Se os vazios deixados pela remoção de azulejos na cidade do Porto ainda não são preenchidos por lei, uma jovem de Valongo está a substituir os espaços, um a um, por intervenções artísticas. Joana Sofia Abreu, de 23 anos, realiza desde maio uma série de ações que nada mais são do que “Preencher Vazios”, consequentes do furto ou dano dos azulejos. “Passo muito tempo no Porto e fazia sempre o mesmo trajeto. Um dia reparei em algumas casas e na falta dos azulejos e pensei numa forma de intervir e de tentar também alertar para a preservação desse património”, conta a mestranda.

Os azulejos, que agora passam a preencher a baixa do Porto, são de madeira. O design é feito a partir de uma fotografia do padrão que, após ser tratada no Photoshop, é impressa em papel e colada por cima da madeira. Um bónus cultural: cada azulejo recebe frases e passagens de poetas e escritores portugueses, como Fernando Pessoa e José Saramago. O acabamento da peça é feito para evitar um desgaste devido ao sol ou a chuva.
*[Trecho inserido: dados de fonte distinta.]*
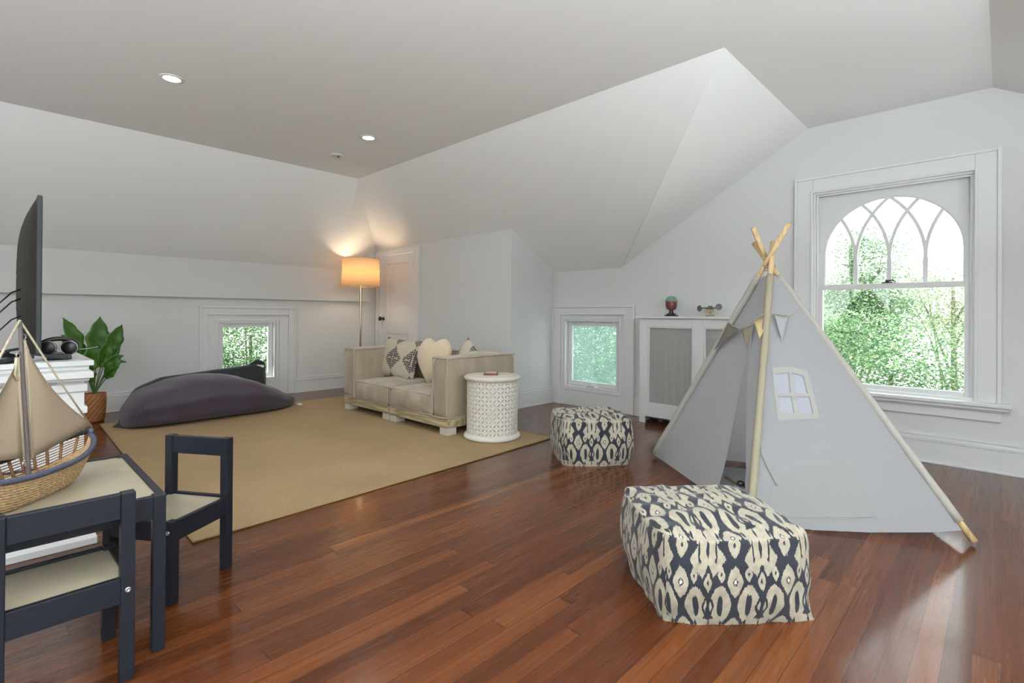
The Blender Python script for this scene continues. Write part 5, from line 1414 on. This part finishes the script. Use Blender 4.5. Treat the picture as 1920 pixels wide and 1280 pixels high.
# ------------------------------------------------------------------ outdoors
struct('ground', MB().box(-40, 30, -30, 45, -6.7, -6.5), 'bounce_ground')
def tree(label, x, y, blobs, nleaf, size, mat, seed, trunk_h):
    random.seed(seed)
    t = thing('tree', label, 'tree', (x, y, -6.5), 0, 'trees outside the windows')
    vs, fs = [], []
    tot = sum(b[3] * b[4] * b[5] for b in blobs)
    for (bx, by, bz, rx, ry_, rz_) in blobs:
        cnt = int(nleaf * rx * ry_ * rz_ / tot)
        nclump = max(6, cnt // 42)
        cl = []
        for _ in range(nclump):
            while True:
                q_ = Vector((random.uniform(-1, 1), random.uniform(-1, 1), random.uniform(-1, 1)))
                if 0.35 < q_.length < 1: break
            cl.append(q_)
        for _ in range(cnt):
            q_ = random.choice(cl); j = Vector((random.gauss(0, 0.24), random.gauss(0, 0.24), random.gauss(0, 0.10)))
            p = Vector((bx + q_.x * rx + j.x, by + q_.y * ry_ + j.y, bz + q_.z * rz_ + j.z))
            a = Vector((random.gauss(0, 1), random.gauss(0, 1), random.gauss(0, 0.45))).normalized()
            up_ = Vector((random.gauss(0, 0.6), random.gauss(0, 0.6), 1)).normalized()
            b = up_.cross(a).normalized(); s_ = size * random.uniform(0.6, 1.25); k = len(vs)
            vs += [p - a * s_, p - a * s_ * 0.1 + b * s_ * 0.55, p + a * s_, p - a * s_ * 0.1 - b * s_ * 0.55]
            fs.append((k, k + 1, k + 2, k + 3))
    me = MB().add(vs, fs); 
    ml = bpy.data.meshes.new('foliage'); ml.from_pydata([tuple(Vector(v) - Vector((x, y, -6.5))) for v in me.v], [], me.f); ml.materials.append(MT[mat])
    fo_ = bpy.data.objects.new('foliage', ml); C.objects.link(fo_); fo_.parent = t
    mb = MB(); mb.tube([(0, 0, 0), (0.05, 0.03, trunk_h * 0.5), (0, 0, trunk_h)], [0.16, 0.09, 0.03], 10)
    for k in range(7):
        a = k * 0.9 + seed; z_ = trunk_h * (0.45 + 0.07 * k)
        bb_ = blobs[k % len(blobs)]
        e_ = Vector((bb_[0] - x + cos(a) * bb_[3] * 0.6, bb_[1] - y + sin(a) * bb_[4] * 0.6, bb_[2] + 6.5 + 0.3 * bb_[5]))
        mb.tube([(0, 0, z_), tuple(Vector((0, 0, z_)).lerp(e_, 0.5) + Vector((0, 0, 0.2))), tuple(e_)], [0.035, 0.02, 0.008], 6)
    mb.build('trunk', 'bark', t, local=True)
tree('full green maple right outside the big gable window', -1.3, 10.2, [(-2.0, 9.6, -0.7, 1.7, 1.3, 1.9), (-0.4, 9.8, -0.9, 1.4, 1.3, 1.8), (-1.1, 9.4, -2.2, 2.4, 1.4, 1.6)], 150000, 0.027, 'maple', 11, 6.6)
tree('taller narrow maple standing behind the full one', -2.3, 12.6, [(-2.15, 12.6, 0.9, 0.85, 0.8, 1.0), (-2.0, 12.6, 2.15, 0.42, 0.5, 0.75), (-2.75, 12.5, 1.1, 0.45, 0.5, 0.7)], 30000, 0.032, 'maple', 12, 9.0)
tree('sparse pale tree farthest from the gable window', -0.8, 15.0, [(-0.9, 15.0, 1.3, 1.1, 0.9, 0.7), (-1.4, 15.0, 1.9, 0.5, 0.5, 0.5), (-0.5, 14.8, 0.8, 0.8, 0.6, 0.6)], 11000, 0.034, 'birch', 13, 8.4)
tree('dense cool green tree outside the low gable casement', -6.5, 9.8, [(-6.6, 9.4, 0.2, 2.2, 1.3, 1.9), (-6.5, 9.0, -1.4, 2.1, 1.2, 1.6), (-7.6, 10.6, 1.0, 1.6, 1.2, 1.6)], 70000, 0.040, 'bluegreen', 14, 7.0)
tree('bright yellow-green tree outside the knee wall window', -12.4, 4.2, [(-12.0, 4.4, 0.3, 1.4, 2.2, 1.7), (-11.8, 3.4, -1.2, 1.3, 2.0, 1.5), (-13.0, 5.2, 1.3, 1.2, 1.6, 1.3)], 110000, 0.030, 'maple', 15, 7.0)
O Preencher Vazios já saiu do Porto e foi à vizinha Braga. Convidada para participar da 25.ª edição dos Encontros de Imagem, Joana realizou mais quatro intervenções no centro histórico da cidade. No Facebook e no Instagram, Joana relata as suas intervenções, ao mesmo tempo que as controla na hashtag #preenchervazios.

Ao todo, Joana já interveio 14 vezes pela cidade. Algumas de suas próprias intervenções, assim como os azulejos originais, desapareceram. “Já imaginava que isso iria acontecer, na verdade são intervenções esporádicas”, conta a artista, que também não arrisca dizer se as suas obras foram roubadas ou simplesmente se soltaram e se perderam. No entanto, Joana já presenciou a ausência acelerada da perda do património azulejar. “Houve uma vez que, após fotografar o espaço que iria preencher e retornar alguns dias depois com a minha intervenção, mais cinco azulejos já tinham desaparecido da parede”, conta.